Ler era parte do meu trabalho como booktuber. Ler segue sendo parte do meu trabalho como tradutora, agente literária, leitora crítica, revisora, ou mesmo jornalista. Faz sentido que os números sejam altos. Eu leio vários livros por semana, por mês, muitos que não foram lançados, ou nem serão, livros em vários estágios do processo editorial. Leio para saber o que está sendo publicado, leio para me divertir, para me distrair, para estudar, para aprender, para descansar.
Então, para mim, faz sentido ter uma meta de leitura. E nem estou falando de metas numéricas — essas pararam de importar há anos, só coloco um número médio ali no GoodReads para ter as métricas. O que me importa ao anotar o que leio (no Notion, só para mim) é ter uma noção do que estou lendo. Mais autores nacionais? Mais livros de ficção? Livros de estudo? É me dar uma análise de mim mesma em um período de tempo fechado. Saber se priorizei o que realmente queria ler, se fiquei nos “livros de conforto”, compreender os meses que estava bem e os que estava pior da saúde mental.
Por exemplo, em um mês do ano passado li muitos romances de época — estava cansada e não queria algo denso e profundo, queria me divertir, rir, queria o conhecido. Em outro mês, terminei apenas um livro, mas era um livro de fantasia de mais de 800 páginas que queria ler há anos! No geral, dei preferência aos livros de fantasia, enquanto ficção científica já foi maioria em outros anos. Li poucos livros de não ficção, que era algo que gostaria de ter feito. E deixei uma miríade de livros começados.
Para 2023, a meta é simples: excluindo trabalho, quero ler pelo menos, por mês:
1 livro de ficção;
1 livro de não ficção;
1 livro de estudo (sobre livros, mercado, escrita, sei lá);
1 desses livros sendo em inglês.
Também quero retomar a leitura de livros largados pelo caminho, livros que deixaram de ser prioridade por mil razões. Alguns inclusive foram “perdidos” na bagunça da mudança.
Além disso, depois de organizar (finalmente!) as estantes, e encontrar os “perdidos”, separei uma enorme pilha de uns 50 livros para doação — muitos nunca lidos — e cerca de cinco ou seis para “ler e doar”. São livros que ainda quero ler, mas não faço questão de ter na estante. Inclusive, nesses primeiros três dias do ano, li um desses livros da pilha e sua continuação. Em breve devo vender algumas coisas, doar outras, presentear amigos.
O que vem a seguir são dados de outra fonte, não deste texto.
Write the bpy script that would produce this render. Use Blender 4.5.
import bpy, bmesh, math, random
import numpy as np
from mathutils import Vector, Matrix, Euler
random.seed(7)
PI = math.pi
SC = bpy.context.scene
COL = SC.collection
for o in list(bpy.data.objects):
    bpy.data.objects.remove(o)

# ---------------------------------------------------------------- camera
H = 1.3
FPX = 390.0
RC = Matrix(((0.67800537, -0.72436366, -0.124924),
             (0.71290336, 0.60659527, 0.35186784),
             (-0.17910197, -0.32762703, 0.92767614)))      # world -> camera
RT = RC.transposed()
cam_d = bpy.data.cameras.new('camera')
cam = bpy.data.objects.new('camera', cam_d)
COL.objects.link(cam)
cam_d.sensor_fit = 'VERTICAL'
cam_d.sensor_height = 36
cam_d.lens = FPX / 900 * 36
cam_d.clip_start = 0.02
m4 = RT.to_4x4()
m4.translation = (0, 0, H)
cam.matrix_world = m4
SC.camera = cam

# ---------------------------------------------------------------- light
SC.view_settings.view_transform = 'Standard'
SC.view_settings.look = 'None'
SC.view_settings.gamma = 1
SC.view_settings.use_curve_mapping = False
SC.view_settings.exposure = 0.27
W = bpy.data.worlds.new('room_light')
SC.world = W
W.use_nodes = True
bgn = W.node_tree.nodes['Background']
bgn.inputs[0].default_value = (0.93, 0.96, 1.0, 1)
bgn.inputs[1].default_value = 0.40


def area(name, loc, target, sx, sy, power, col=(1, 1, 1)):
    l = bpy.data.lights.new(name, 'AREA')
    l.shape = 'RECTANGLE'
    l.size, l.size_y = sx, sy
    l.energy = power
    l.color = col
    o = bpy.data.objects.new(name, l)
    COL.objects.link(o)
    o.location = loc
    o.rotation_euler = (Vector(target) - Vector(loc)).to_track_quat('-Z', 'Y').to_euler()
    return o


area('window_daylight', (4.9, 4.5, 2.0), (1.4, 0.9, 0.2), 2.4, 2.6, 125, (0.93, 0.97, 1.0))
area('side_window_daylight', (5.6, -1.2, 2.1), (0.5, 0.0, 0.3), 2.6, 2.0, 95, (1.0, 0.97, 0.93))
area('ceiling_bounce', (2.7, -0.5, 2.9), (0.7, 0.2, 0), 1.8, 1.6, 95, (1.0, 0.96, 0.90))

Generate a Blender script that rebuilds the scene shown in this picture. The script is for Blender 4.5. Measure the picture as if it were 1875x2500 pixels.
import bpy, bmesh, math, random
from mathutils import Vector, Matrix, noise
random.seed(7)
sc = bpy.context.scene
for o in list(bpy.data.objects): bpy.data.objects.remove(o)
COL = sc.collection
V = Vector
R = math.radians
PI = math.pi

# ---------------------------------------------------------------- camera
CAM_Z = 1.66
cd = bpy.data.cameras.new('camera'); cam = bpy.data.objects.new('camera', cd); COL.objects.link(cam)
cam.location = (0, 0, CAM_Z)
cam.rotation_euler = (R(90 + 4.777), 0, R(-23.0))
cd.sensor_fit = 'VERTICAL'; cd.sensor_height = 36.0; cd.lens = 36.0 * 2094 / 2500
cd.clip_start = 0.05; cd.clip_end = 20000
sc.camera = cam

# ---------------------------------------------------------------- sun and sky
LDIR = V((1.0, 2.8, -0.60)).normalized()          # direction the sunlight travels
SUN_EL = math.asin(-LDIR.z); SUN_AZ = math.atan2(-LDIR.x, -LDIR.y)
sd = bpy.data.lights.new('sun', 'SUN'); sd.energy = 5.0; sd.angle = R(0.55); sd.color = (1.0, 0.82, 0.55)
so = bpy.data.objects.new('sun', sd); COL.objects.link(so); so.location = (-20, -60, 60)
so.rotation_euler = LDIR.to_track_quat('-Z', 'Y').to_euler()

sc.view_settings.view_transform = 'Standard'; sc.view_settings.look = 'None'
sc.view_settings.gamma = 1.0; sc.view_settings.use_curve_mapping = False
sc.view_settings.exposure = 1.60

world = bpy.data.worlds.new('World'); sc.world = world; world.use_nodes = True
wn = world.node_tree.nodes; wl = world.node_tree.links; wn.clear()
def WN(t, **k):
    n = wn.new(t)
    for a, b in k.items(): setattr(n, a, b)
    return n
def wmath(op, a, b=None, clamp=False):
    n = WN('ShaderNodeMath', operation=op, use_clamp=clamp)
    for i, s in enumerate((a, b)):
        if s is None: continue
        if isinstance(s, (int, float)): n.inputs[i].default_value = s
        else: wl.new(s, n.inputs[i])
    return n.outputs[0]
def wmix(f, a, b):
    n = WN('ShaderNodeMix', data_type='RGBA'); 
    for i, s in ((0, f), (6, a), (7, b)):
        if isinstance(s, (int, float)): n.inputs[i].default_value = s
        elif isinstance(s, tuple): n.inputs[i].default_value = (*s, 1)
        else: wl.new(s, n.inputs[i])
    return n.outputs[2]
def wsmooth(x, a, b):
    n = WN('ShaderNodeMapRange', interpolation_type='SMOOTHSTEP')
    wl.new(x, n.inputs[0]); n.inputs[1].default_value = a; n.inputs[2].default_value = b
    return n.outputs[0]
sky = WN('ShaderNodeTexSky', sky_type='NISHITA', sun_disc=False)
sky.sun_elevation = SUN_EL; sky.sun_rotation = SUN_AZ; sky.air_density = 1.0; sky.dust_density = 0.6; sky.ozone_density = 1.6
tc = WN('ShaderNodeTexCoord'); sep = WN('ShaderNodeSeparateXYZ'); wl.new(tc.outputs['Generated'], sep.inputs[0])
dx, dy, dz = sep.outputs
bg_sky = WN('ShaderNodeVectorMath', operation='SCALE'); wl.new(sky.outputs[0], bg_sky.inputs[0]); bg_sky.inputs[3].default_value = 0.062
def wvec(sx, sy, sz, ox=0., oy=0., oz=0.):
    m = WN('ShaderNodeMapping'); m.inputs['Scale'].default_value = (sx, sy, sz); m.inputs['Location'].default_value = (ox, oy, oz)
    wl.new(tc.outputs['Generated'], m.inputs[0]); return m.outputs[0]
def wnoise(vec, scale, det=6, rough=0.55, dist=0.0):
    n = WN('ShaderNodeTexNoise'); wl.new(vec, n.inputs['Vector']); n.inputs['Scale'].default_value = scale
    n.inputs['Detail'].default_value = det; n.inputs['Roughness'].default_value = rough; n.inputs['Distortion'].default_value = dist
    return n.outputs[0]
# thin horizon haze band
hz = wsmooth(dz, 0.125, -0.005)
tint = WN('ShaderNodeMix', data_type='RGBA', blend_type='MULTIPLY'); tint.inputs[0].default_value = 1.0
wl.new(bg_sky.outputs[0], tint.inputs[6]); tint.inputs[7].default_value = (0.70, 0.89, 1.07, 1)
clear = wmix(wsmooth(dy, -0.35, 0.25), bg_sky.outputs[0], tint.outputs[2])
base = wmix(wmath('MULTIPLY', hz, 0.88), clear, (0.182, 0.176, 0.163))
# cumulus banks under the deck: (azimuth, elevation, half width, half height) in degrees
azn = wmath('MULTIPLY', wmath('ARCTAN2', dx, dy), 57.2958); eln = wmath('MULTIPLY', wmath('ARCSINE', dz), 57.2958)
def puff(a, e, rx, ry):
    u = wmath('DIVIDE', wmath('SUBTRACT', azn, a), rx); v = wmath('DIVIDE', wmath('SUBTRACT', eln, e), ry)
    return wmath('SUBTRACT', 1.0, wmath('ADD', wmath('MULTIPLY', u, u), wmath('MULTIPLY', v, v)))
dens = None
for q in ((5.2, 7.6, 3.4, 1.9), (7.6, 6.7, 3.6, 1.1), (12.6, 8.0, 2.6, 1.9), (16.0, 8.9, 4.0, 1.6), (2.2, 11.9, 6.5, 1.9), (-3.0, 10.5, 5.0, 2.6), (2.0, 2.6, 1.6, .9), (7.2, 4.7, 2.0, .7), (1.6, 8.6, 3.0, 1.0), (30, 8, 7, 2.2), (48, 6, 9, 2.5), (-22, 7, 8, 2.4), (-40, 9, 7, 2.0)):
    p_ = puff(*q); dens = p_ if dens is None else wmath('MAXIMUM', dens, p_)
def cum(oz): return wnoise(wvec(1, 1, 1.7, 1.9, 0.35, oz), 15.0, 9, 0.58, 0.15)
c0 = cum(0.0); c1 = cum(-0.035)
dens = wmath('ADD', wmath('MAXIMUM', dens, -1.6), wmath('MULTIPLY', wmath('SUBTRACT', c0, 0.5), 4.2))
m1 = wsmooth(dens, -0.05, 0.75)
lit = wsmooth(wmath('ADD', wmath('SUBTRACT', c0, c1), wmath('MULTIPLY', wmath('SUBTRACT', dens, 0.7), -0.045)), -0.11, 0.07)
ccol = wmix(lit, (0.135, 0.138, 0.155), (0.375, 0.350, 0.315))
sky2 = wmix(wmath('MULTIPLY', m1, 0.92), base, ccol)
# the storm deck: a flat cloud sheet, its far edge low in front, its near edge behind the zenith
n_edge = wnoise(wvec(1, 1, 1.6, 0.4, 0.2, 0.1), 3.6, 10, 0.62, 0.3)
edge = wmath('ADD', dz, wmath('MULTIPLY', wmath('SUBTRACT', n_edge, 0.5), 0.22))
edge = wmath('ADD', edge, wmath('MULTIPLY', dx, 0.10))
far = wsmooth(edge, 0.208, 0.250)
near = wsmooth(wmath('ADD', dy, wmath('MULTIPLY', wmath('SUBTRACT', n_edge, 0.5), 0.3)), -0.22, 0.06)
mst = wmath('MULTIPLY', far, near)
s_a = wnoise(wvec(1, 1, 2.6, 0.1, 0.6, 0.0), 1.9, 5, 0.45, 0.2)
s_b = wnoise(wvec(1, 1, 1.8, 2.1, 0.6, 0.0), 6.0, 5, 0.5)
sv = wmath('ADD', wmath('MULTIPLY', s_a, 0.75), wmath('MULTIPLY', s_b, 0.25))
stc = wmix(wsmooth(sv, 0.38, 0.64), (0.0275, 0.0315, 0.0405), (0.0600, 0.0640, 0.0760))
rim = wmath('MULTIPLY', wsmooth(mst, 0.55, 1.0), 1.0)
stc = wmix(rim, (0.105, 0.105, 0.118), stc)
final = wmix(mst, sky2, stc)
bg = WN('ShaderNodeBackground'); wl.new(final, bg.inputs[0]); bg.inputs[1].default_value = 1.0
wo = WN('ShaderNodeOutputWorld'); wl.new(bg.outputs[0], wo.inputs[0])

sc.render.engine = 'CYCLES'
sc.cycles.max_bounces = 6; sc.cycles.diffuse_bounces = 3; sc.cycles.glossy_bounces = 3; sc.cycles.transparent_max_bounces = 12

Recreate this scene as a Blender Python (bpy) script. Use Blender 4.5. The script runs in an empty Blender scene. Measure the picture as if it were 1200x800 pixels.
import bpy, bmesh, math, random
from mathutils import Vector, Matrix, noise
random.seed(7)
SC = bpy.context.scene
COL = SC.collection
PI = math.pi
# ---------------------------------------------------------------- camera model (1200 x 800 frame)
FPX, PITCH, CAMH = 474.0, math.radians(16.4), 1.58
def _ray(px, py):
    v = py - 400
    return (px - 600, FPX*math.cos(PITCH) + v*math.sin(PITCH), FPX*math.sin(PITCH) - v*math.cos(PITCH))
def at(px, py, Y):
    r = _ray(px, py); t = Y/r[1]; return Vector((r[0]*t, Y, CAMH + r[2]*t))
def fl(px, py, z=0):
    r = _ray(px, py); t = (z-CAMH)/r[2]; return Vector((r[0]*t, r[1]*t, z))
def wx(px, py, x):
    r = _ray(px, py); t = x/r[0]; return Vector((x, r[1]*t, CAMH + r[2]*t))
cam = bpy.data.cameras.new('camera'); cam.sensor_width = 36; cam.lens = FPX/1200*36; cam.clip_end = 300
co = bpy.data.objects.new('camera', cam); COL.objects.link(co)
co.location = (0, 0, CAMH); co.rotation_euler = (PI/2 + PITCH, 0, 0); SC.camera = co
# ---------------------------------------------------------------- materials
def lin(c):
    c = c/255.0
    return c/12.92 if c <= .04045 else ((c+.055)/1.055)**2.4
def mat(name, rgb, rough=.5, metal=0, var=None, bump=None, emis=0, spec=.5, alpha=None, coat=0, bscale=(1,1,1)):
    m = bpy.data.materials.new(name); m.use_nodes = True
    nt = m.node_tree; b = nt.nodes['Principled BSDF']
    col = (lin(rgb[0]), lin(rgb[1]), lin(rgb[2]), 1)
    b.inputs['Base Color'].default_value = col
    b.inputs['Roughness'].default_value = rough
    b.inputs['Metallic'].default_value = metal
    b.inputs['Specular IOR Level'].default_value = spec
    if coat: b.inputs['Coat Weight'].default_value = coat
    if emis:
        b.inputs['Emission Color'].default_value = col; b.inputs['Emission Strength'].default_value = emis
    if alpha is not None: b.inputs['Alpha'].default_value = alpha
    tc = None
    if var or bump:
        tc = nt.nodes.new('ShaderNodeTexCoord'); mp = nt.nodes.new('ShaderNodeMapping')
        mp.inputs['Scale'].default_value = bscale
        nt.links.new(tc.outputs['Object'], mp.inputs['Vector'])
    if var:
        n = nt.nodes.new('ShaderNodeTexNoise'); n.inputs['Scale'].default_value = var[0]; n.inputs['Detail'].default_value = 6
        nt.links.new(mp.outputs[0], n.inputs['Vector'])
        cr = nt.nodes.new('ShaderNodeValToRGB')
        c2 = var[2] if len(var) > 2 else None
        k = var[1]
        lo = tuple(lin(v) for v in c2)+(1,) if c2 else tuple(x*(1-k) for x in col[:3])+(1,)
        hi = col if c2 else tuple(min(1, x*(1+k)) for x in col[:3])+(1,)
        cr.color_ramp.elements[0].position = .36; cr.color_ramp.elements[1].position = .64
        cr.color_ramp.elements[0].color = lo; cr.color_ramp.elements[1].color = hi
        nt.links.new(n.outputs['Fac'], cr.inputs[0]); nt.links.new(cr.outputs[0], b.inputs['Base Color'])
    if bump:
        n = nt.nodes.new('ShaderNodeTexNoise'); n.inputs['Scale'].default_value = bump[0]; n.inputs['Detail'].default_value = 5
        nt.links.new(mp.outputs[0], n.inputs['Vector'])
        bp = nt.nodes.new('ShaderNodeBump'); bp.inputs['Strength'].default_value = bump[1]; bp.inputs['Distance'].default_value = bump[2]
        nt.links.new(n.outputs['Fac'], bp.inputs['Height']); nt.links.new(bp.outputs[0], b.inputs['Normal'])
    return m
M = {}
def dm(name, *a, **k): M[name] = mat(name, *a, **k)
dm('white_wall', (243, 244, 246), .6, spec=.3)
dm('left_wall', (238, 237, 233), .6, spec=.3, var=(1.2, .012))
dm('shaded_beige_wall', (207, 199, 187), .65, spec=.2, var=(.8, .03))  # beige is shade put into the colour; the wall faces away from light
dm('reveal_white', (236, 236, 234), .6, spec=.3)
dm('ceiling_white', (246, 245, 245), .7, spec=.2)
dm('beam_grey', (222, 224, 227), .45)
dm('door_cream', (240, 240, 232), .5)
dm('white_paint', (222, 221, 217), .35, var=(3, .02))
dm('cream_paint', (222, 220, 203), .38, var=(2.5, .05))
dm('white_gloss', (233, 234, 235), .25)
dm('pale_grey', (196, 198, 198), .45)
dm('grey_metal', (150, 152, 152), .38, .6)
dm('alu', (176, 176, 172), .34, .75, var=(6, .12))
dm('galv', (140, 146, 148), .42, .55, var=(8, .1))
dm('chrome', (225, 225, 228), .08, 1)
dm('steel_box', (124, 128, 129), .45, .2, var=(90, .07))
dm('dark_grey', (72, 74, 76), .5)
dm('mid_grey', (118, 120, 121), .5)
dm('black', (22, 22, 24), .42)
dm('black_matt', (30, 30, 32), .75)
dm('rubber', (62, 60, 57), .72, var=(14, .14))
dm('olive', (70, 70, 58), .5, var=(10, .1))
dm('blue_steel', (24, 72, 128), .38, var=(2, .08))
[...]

Sou a favor de passar livros para frente.
Por último, estou para fazer uma lista de “livros que gostaria muito de ler em 2023”, embora todas as vezes que tentei seguir qualquer coisa do tipo lista de leitura tenha fracassado lindamente. Não custa tentar. O planejamento é um guia, mas a vida real acontece e vários outros livros “passam na frente”.
O mais difícil, talvez, seja lidar com a percepção que nunca vou ler tudo o que quero, porque a vida é finita e não posso passar 24 horas por dia lendo. Por isso, também, anotar as leituras me dá uma perspectiva se estou lendo o que quero, ou apenas o que estava ali naquela hora.
No mais, cada um faz o que funciona para si, não é mesmo? Se você quer ler mais em 2023, a dica que posso dar é o que falei ali em cima: priorizar a leitura, nem que seja por meia hora por dia. Nem que seja 15 páginas por dia. Escolha um livro e bora lá.
Aliás, você tem metas de leitura? Como funciona isso pra você?
Um ótimo ano para todos nós!
— Gabriela Colicigno
Indicações (ou não)
Breve, porque isso já está gigantesco. Terminei de ver His Dark Materials e o final da série, assim como do livro, é triste para um caralho, recomendo outra vez. Assistam Glass Onion na Netflix se quiserem dar risada, o filme é bem divertido e não se leva a sério. Leiam A Guerra da Papoula (de R.F. Kuang, tradução de Ulisses Teixeira, Intrínseca, 2022) e suas continuações, mas aviso que é um livro pesado em vários sentidos.
Curiosidade
Por que alguns livros têm a lombada para um lado ou para o outro?
Se você tem estantes em casa, já deve ter notado que nem todos os títulos ficam virados para o mesmo lado quando colocamos os livros nas prateleiras. Isso acontece porque não há um padrão. Na verdade, existem dois: o americano (de cima pra baixo) e o europeu (de baixo pra cima). A ABNT adota o primeiro, mas várias editoras, como a Companhia das Letras, adotam o segundo.
Por mim, ok, mas só fico realmente confusa (e frustrada ao arrumar tudo) quando uma mesma editora não tem padrão e cada livro fica de um jeito…
Eu achei sua meta até bem pesada. Eu tinha essa meta de 52 livros por ano mas caí pra 40 e to felizaço. Aliás, Glass Onion é do caralho e eu to lendo Babel, o mais recente da R. F. Kuang. Muito menos "pesado" do que Poppy Wars, o que tá me decepcionando um pouco.